Speaker
Description
Recent years have seen the mass adoption of streaming in mobile computing, an increase in size and frequency of bulk long-haul data transfers
in science in general, and the usage of big data sets in job processing
demanding real-time long-haul accesses that can be greatly affected by
variations in latency. It has been shown in the Physics and climate research communities that the need to exchange petabytes of data with
global collaborators can be seriously hampered by the TCP congestion
control and latency. Demands for faster and lower latency transfers have
been stressed also by the increasing need of encryption both in mobile
computing and in computational science.
Two recent and promising additions to the internet protocols are TCPBBR and QUIC. BBR implements a congestion policy that promises a
better control in TCP bottlenecks on long haul transfer.
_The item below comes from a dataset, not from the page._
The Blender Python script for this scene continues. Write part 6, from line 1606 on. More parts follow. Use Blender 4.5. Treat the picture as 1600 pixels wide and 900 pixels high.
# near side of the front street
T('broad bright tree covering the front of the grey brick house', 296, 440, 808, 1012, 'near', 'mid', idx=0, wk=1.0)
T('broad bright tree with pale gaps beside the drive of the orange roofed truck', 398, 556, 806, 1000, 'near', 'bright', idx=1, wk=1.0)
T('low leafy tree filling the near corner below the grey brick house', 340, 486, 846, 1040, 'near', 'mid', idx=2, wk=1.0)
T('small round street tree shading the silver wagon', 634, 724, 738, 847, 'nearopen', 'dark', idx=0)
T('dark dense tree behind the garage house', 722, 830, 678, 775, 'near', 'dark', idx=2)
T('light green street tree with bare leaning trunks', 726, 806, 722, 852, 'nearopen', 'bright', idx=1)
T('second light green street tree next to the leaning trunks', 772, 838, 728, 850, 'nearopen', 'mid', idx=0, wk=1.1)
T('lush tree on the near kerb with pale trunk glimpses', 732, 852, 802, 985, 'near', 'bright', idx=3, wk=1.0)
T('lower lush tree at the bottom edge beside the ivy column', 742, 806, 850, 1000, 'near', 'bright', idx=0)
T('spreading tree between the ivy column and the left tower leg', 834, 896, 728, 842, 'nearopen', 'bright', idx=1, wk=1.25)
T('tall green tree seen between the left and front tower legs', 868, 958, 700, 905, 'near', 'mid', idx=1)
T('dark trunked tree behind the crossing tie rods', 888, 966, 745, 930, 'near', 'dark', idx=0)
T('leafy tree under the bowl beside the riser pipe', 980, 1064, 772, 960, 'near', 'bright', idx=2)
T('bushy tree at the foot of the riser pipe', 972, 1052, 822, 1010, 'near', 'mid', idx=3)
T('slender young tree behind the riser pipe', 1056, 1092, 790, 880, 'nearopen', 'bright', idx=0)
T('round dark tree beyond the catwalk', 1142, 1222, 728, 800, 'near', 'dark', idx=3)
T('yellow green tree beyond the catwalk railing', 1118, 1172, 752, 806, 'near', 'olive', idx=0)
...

TCP-BBR is
implemented in the Linux kernnels above 4.9. It has been shown, however,
to demand some fine tuning in the interaction, for example, with the Linux
Fair Queue. QUIC, on the other hand, replaces HTTP and TLS with a
protocol on the top of UDP and thin layer to serve HTTP. It has been
reported to account today for 7% of Google’s traffic. It hasn’t been used
in server to server transfers even if its creators see that as a real possibility.
Our work evaluates the applicability and tuning of TCP-BBR and
QUIC for WLCG and data science transfers. We describe the integration
of each of them into the transfer tool iperf and the xroot protocol. Possibly, for the first time, server to server deployment of QUIC and tests
of the resulting performance evaluation of both QUIC and TCP-BBR on
long haul transfers involving WLCG servers is presented.